Trump is above all image-conscious and PR-super-savvy. And the image he wanted to send was that of the CEO taking government by the scruff of its neck. And any underling who defied him? Fired. At least that’s the way it worked for him in corporate America. But not in government, divided by the Constitution into three equal branches, with its deliberately calibrated system of checks and balances. For proof, look no further than fiasco of the travel ban on citizens from seven predominantly Muslim countries, and Trump’s reaction to the court decisions against it.

Now you can’t blame Trump for being furious at the judiciary. Many presidents have felt the same. Back in the 1930s FDR threatened to pack the Supreme Court with new liberal justices when it blocked his New Deal initiatives. More recently Barack Obama, usually a model of urbane civility, vented his anger at the court’s Citizens United decision of 2010 that opened the floodgates to corporate spending on political campaigns.

In normal times, the notion of the judiciary overruling the president on a matter of national security gives many people pause for thought. Now, here comes some federal district judge, at the very start of the new presidency, putting a temporary halt to a ban purporting to make Americans safer, followed by a panel of three appeal court judges unanimously agreeing that, at the very least, the judge had a legitimate case to make.

Trump considers "brand new" travel ban

But as usual with Trump, the problem wasn’t so much his hostility to the verdict but the crudely ad hominem manner in which he expressed it – deriding the author of his misfortunes as a “so-called” judge, lambasting the court decisions as “disgraceful” and suggesting that a half-witted high school student knew better than the gentlemen in robes.

The result is a mess entirely of his own making. The judicial rulings have yet to deal with the substance of the issue: whether the President exceeded his constitutional powers. And it may yet be that the appeals court subsequently decides that in fact he hasn’t. But his options are not promising.

If he takes his case on an emergency basis to the Supreme Court, the one body that can overturn a decision by federal appeals court judges, Trump could lose. There are currently just eight justices, rather than the full complement of nine. The four liberal ones, all appointed by a Democratic president, seem bound to vote to maintain the stay, meaning the best he can hope for is a 4-4 split that would leave the lower court ruling intact.

Or the White House can go a slower route, waiting for the lower courts to pronounce on the merits of the case.

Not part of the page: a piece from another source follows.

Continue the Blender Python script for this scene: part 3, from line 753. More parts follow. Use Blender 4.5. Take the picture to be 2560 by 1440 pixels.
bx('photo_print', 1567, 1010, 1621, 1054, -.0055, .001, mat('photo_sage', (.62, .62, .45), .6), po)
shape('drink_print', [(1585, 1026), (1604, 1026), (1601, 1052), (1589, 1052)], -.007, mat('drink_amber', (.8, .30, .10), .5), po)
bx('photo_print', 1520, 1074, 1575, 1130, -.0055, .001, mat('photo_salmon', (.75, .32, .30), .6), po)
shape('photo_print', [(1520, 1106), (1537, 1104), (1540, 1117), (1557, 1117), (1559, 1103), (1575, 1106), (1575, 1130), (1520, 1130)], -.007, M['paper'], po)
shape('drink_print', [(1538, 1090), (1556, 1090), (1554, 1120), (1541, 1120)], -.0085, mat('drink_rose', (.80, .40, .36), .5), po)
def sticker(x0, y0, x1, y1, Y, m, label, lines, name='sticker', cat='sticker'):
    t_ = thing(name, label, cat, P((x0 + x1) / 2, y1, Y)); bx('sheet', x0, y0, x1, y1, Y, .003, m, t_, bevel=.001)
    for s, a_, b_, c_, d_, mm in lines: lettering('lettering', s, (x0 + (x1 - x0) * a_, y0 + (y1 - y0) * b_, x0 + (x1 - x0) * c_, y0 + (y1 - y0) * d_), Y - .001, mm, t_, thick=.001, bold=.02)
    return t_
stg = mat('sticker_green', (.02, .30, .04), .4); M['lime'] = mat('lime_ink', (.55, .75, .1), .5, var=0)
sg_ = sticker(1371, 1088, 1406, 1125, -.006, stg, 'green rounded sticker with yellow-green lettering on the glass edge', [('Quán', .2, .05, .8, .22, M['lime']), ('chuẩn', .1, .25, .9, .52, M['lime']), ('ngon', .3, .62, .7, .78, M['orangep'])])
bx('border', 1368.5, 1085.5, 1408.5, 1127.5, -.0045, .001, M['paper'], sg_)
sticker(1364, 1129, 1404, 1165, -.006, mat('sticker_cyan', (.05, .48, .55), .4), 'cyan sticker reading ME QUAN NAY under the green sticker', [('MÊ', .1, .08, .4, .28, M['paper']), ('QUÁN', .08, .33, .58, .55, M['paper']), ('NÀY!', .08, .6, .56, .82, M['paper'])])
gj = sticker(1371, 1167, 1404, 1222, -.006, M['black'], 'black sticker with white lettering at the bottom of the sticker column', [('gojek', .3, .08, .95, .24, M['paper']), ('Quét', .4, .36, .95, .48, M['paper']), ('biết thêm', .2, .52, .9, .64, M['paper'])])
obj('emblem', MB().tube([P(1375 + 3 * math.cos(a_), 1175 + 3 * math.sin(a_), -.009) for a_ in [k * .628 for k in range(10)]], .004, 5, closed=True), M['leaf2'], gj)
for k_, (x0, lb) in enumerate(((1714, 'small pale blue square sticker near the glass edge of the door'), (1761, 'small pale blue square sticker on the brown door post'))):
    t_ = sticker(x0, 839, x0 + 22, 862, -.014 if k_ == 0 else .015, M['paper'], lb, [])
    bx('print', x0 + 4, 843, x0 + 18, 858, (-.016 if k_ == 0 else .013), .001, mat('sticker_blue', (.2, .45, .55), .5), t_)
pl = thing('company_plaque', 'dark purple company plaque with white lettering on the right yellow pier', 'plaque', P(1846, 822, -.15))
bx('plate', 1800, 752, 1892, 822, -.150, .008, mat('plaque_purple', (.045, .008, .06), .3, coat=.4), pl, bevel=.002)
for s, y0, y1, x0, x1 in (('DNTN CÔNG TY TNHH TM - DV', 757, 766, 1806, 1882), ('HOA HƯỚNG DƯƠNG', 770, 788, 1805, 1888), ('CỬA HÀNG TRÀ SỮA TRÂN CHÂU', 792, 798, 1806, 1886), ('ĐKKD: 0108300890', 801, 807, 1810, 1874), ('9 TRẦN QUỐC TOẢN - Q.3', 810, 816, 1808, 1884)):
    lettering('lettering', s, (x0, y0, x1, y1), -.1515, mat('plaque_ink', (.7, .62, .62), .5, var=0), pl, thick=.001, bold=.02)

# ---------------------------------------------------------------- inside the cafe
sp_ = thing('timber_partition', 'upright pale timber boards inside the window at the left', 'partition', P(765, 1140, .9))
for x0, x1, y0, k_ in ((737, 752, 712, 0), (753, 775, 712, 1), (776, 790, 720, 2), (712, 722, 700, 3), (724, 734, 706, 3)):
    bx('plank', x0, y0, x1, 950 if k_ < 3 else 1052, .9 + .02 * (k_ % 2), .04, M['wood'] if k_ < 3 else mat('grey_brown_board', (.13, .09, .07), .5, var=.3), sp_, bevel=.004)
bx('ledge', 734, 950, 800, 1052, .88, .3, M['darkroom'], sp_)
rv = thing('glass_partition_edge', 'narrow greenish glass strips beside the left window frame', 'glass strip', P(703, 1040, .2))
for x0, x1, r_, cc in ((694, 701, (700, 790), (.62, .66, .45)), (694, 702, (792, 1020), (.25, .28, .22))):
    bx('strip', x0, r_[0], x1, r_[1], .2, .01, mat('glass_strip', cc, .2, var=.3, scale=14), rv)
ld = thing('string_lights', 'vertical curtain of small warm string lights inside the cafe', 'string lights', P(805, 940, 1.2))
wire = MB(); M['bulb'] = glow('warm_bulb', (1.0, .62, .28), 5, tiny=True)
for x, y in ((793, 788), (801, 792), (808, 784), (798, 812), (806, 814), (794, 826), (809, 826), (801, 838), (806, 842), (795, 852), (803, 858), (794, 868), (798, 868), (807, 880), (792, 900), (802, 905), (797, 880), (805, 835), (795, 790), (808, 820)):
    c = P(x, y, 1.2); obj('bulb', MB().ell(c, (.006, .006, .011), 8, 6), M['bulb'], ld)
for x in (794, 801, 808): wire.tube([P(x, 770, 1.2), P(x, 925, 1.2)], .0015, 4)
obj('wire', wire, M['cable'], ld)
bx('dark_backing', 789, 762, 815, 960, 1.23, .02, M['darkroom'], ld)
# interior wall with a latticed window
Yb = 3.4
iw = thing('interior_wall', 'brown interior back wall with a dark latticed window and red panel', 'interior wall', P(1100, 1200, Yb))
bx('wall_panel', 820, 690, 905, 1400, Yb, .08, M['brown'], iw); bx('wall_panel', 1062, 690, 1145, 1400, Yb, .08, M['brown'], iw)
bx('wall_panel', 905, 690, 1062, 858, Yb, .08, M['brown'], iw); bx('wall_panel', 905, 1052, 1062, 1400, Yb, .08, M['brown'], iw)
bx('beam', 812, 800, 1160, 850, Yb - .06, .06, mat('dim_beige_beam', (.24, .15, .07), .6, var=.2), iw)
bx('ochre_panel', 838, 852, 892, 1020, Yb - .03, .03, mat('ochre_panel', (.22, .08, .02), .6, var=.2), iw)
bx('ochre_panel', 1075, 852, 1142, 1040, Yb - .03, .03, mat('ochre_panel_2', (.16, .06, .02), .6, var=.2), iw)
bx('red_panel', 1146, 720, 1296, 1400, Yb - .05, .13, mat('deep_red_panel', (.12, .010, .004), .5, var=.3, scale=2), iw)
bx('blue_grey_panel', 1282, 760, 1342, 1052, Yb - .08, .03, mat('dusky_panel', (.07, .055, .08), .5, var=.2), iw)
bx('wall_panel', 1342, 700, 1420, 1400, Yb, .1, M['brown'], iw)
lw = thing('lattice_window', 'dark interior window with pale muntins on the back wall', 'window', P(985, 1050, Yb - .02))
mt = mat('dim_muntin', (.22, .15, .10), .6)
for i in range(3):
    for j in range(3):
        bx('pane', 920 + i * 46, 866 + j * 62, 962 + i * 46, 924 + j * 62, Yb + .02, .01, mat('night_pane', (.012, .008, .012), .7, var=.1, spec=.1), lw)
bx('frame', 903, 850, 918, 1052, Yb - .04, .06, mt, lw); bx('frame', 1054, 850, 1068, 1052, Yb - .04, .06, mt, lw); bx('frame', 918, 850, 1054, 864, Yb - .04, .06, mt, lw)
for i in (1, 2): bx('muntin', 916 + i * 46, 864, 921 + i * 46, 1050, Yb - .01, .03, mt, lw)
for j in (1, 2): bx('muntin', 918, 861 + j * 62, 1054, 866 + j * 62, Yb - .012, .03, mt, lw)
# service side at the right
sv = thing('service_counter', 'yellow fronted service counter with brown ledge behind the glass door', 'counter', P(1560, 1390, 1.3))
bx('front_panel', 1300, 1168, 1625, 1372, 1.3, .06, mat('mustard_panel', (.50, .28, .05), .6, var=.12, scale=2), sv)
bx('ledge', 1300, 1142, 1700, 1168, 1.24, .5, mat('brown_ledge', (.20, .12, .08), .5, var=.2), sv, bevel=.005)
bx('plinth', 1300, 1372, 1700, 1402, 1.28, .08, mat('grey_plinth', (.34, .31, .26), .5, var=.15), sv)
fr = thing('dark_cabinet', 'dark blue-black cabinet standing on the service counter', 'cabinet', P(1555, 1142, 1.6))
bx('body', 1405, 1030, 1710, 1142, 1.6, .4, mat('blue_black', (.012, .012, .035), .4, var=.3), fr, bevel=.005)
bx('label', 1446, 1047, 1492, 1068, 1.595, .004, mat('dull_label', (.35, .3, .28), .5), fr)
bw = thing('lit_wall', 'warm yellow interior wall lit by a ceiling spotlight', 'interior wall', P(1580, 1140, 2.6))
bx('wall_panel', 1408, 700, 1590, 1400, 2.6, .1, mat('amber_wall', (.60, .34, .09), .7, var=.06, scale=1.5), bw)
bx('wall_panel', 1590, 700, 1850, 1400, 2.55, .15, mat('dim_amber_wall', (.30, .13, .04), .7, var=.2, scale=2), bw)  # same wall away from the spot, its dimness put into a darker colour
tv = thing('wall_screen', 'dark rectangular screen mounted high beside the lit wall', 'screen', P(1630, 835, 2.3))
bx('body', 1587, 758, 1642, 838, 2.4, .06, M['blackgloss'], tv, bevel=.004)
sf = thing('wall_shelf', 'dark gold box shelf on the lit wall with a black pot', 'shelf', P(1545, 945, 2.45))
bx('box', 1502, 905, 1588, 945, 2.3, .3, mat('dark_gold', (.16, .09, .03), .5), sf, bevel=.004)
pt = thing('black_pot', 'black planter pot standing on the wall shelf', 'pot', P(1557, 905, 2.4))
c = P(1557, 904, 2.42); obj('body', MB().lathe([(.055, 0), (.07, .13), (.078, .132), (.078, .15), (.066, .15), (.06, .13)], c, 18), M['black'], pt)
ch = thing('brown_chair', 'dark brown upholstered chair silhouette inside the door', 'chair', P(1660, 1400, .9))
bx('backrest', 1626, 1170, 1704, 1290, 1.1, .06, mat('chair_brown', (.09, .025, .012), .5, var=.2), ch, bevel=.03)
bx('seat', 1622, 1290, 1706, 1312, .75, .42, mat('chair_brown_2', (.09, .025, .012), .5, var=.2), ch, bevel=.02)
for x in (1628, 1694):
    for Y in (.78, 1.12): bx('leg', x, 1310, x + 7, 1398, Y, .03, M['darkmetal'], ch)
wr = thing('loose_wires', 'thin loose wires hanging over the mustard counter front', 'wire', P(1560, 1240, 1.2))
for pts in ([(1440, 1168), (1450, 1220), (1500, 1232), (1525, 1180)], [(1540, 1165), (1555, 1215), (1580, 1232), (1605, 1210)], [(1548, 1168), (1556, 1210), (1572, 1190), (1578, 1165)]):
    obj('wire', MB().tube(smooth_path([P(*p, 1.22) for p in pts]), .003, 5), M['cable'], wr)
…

It could win, but a decision might take months, by which time whatever political impact the original ban contained would be lost. But most damaging of all, now Trump is talking about some new – and presumably district court judge-proof – travel curb order next week. But whatever happens, Judge Gorsuch has now been sucked into the mess as well.

At first Gorsuch seemed to be moving adroitly to allay the fears of Democrats still outraged by the Republicans’ year-long refusal to even consider Obama’s choice to fill the vacant seat on the court, Merrick Garland. In meetings with Democratic Senators – some of whose support he will need if he is to assemble a filibuster-proof majority of 60 for confirmation – Gorsuch reportedly referred to Trump’s onslaught against the judiciary over the travel ban as both “disheartening” and “demoralising”.

It seemed like a clever attempt to prove he wouldn’t be Trump’s poodle on the court. But within hours the White House had pulled the rug from under him, declaring that Gorsuch had been talking not about Trump’s latest histrionics, but about attacks on the court system in general. That was all the Democrats needed. Gorsuch meanwhile refused to repeat in public his private criticism of the man who nominated him – confirming their suspicions the nominee was not to be trusted and would tolerate Trump’s attacks on the independence of the judiciary.

A few days ago, some were cautiously hoping that a really bruising confirmation battle over Gorsuch could be avoided. Now one seems a dead certainty. Once again the CEO might not have his way. But how many times must it be said? You can’t run a government like you run a business.